I don't really understand what you mean. But did you mean something like this:
<html>
<body>
<select>
<?php
$root = realpath($_SERVER["DOCUMENT_ROOT"]);
include "$root/config.php";
$something1 = "something1";
$something2 = "something2";
$stmt = $pdo->prepare('SELECT DISTINCT from_mysql FROM customers WHERE something1 = :something1 AND from_mysql != :something2 ORDER BY from_mysql');
$stmt->execute(array(':something1' => $something1, ':something2' => $something2));
$results = $stmt->fetchAll();
if (empty($results)) {
echo 'Error: Please contact technical support!';
} else {
foreach( $results as $row ) {
echo "<option>".$row['from_mysql']."</option>";
}
}
?>
</select>
</body>
</html>
P.S. You'll have to use index.php

I have searched quite a bit on here about this topic. But I could not find a solution for my problem. I'd appreciate it a lot if you could help me, this is for a school project I am working on.
I have a database with a table ("Main_table") and columns including "sector" and "sub_sector". I want to have two select boxes, first one will load all the records from database in "sector" column and the second one will load all the records from database in "sub_sector" column depending on the selection value of the first select box. (For example: If I select "plastics" on the first select box, then second select box should be updated with sub_sector values where sector value is equal to "plastics").

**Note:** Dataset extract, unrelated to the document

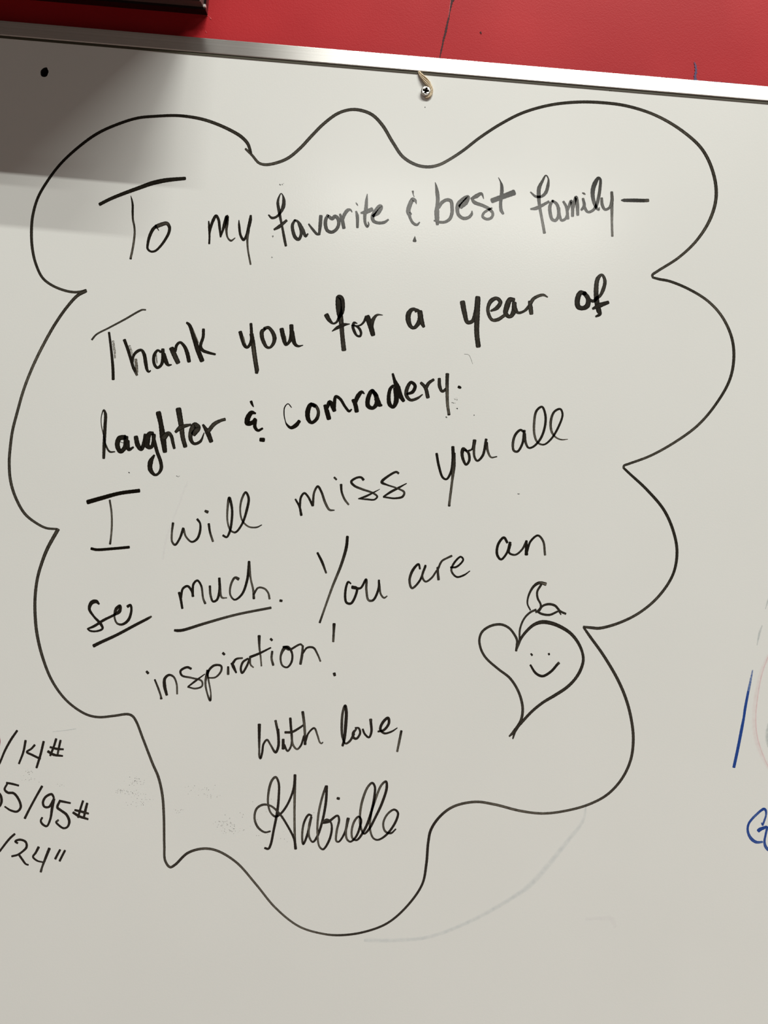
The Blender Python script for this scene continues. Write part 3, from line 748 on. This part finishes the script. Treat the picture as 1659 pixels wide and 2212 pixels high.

I have managed to load the options values from database for the first select box but when I click on any selection, it does not load any option to the second select box. You can find the codes below. I did not put "sector_options.php" below, as it seems to work just fine.
index.html shown below:
<script>
$(document).ready(function() {
$('#filter_sector')
.load('/php/sector_options.php'); //This part works fine - uploads options to the first select box
$('#filter_sector').change(function() {
$('#filter_subsector').load('/php/subsector_options.php?filter_sector=' + $("#filter_sector").val()

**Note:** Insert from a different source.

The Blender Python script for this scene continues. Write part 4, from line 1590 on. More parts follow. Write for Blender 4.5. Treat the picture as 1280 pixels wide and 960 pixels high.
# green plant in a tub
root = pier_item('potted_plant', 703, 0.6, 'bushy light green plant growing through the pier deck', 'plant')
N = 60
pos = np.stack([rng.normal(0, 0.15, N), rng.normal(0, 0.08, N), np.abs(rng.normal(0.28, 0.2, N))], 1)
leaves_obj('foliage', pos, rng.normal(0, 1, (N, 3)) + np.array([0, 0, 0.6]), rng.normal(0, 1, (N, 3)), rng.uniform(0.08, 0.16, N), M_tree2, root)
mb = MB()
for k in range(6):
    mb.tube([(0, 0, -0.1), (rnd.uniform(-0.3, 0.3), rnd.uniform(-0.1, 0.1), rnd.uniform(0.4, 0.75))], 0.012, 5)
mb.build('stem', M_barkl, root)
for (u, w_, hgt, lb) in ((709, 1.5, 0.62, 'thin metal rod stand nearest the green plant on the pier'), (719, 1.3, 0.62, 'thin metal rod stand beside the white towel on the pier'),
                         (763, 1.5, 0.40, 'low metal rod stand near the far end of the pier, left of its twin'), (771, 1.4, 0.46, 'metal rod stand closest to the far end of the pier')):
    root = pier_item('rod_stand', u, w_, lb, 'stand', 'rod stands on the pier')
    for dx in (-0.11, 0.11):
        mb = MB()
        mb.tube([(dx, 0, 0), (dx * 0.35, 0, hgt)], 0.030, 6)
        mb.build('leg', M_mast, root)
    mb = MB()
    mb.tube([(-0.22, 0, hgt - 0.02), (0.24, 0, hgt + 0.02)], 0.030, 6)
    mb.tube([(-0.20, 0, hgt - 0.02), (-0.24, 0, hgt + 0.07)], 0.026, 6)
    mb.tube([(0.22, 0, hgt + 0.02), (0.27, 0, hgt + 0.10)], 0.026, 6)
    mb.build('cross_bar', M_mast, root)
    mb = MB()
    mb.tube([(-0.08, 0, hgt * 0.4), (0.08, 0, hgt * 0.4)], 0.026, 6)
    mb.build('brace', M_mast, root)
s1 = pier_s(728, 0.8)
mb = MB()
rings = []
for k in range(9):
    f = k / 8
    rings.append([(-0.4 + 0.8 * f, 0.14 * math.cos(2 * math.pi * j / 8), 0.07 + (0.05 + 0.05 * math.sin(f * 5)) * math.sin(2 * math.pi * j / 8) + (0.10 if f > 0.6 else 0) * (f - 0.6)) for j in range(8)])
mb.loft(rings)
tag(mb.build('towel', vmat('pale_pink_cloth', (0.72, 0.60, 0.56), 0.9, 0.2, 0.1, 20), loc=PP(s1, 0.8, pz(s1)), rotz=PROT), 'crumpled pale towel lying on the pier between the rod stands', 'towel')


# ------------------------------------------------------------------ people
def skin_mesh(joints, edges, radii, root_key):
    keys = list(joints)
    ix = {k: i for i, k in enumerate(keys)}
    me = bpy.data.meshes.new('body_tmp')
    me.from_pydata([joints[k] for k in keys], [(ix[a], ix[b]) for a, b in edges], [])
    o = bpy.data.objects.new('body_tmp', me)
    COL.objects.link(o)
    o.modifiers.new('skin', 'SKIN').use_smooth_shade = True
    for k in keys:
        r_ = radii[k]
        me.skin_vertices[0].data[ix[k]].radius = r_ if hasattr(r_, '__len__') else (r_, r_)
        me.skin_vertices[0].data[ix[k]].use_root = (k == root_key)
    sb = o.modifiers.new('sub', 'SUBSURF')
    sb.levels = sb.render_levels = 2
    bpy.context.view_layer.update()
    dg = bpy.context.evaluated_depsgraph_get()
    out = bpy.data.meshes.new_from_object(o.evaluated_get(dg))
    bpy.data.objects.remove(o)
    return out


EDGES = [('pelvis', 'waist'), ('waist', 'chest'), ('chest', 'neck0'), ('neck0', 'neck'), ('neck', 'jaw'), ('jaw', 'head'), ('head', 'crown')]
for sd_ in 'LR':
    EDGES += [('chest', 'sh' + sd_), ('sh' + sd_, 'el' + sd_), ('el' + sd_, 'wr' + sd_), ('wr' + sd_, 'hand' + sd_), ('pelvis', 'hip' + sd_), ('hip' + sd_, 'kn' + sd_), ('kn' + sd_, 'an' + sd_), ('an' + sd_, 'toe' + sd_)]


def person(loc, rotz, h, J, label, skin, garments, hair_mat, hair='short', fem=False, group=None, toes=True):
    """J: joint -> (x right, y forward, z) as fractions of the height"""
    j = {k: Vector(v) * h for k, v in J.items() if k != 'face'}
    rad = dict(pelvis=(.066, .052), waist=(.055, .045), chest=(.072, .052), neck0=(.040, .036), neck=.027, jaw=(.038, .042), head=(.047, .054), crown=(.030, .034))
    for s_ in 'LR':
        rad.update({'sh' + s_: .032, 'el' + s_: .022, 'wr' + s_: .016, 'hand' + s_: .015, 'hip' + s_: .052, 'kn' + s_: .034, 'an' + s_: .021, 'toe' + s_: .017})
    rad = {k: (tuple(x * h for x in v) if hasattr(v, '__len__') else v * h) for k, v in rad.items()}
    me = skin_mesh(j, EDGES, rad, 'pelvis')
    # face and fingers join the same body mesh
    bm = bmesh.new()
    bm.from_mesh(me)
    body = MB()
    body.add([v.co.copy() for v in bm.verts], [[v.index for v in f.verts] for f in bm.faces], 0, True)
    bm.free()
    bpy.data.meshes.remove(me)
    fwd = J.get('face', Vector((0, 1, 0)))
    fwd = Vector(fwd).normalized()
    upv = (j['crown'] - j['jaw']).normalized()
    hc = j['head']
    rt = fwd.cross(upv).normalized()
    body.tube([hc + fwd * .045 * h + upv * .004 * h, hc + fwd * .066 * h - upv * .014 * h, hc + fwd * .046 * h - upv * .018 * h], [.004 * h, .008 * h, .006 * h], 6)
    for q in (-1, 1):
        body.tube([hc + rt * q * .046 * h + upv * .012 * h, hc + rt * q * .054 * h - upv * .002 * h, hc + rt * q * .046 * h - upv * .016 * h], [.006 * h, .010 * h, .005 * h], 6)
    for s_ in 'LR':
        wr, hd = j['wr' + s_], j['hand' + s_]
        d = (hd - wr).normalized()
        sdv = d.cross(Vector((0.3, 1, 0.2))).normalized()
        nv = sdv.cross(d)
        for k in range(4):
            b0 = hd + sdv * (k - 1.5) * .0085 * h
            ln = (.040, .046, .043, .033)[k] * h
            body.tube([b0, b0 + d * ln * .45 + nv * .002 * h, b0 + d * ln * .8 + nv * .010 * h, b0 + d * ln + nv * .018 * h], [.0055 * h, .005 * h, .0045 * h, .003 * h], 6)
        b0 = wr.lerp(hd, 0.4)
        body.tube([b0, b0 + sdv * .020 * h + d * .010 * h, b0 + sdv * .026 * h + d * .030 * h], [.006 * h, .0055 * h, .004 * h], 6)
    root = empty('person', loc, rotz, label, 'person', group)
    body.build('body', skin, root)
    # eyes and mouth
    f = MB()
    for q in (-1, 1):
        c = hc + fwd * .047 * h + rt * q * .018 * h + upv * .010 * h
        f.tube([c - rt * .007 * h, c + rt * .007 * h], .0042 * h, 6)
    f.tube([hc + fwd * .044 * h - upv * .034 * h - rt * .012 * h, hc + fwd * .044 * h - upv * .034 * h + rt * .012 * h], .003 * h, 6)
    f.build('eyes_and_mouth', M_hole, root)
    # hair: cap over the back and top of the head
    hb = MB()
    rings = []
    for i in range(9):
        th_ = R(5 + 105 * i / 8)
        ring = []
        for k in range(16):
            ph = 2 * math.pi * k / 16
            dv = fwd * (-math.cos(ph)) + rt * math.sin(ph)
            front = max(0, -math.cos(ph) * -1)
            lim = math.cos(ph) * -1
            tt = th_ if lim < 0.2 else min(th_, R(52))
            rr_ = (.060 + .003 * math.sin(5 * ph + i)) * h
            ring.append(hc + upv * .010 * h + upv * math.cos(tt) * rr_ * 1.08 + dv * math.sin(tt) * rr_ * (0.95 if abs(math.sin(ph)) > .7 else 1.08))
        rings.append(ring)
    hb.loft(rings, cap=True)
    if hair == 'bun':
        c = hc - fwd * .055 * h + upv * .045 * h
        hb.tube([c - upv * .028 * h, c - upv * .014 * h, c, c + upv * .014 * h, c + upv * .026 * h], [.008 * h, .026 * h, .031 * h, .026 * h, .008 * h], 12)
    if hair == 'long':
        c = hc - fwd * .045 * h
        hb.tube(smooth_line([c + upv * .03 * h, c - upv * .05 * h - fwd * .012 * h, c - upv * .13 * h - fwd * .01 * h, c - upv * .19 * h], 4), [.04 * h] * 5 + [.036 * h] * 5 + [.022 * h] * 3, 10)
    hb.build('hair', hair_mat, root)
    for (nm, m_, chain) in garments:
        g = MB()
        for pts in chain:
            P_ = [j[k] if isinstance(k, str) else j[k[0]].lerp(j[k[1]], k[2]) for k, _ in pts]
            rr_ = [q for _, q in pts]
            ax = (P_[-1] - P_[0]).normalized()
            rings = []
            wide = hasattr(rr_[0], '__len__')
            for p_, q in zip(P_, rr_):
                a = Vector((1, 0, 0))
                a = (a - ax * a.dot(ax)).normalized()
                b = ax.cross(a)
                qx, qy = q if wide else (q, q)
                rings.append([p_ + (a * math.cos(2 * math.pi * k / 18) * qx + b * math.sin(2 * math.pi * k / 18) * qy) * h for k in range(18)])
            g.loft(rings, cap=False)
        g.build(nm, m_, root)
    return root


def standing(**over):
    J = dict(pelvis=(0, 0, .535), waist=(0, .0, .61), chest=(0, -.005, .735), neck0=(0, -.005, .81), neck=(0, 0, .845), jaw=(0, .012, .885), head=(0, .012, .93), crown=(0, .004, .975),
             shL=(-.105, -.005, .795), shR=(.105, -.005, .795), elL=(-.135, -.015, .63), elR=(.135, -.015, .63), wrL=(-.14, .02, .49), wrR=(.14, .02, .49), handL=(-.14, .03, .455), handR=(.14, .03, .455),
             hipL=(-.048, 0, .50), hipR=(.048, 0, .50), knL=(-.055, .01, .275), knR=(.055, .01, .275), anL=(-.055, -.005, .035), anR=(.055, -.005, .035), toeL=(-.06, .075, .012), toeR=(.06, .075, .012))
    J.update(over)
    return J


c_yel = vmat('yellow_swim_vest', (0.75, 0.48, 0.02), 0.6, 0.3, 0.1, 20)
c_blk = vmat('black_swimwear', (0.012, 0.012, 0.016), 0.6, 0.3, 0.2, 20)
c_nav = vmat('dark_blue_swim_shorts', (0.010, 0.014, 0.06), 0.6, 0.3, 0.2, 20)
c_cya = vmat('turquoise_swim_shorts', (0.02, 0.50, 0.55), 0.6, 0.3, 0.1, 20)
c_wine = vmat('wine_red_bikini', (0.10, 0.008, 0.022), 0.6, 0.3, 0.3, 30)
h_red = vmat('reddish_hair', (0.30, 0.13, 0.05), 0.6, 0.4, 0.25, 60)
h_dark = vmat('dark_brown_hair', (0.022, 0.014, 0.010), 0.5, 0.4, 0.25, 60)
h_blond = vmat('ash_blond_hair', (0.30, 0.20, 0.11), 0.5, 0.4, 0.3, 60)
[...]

} //This part does not work - no options on the second select box
);
});
</script>
<body>
<div id="sectors"><p>Sector:</p>
<select id="filter_sector" name="select_sector" multiple="multiple" size="5"> </select>
</div>
<div id="subsectors"><p>Sub Sector:</p>
<select id="filter_subsector" name="select_subsector" multiple="multiple" size="5"> <option value="" data-filter-type="" selected="selected">
-- Make a choice --</option>
</select>
</div>
</body>
</html>
sector_options.php shown below:
<?php
$link = mysqli_connect("*******", "*******","******","********") or die (mysql_error());
$query = "SELECT sector FROM Main_table ";
$result = mysqli_query($link, $query);
while($row = mysqli_fetch_assoc($result)) {
$options .= "<option value=\"".$row['sector']."\">".$row['sector']."</option>\n ";
}
echo $options;
?>
subsector_options.php shown below:
<?php
$link = mysqli_connect("********", "*****,"*******", "********") or die (mysql_error());
$Sectors = $_REQUEST['filter_sector'];
$query = "SELECT sub_sector FROM Main_table WHERE sector='$Sectors'";
$result = mysqli_query($link, $query);
while($row = mysqli_fetch_assoc($result)) {$options .= "<option value=\"".$row['sub_sector']."\">".$row['sub_sector']."</option>\n ";
}
echo $options;
?>

For completeness, the solutions were:
Check how AJAX operations are doing using a browser network monitor
Load AJAX fetcher scripts in a browser tag - in many cases they will render quite happily there, allowing them to be more easily debugged
AJAX scripts that return HTML for injection should only return that HTML, and not a full HTML document.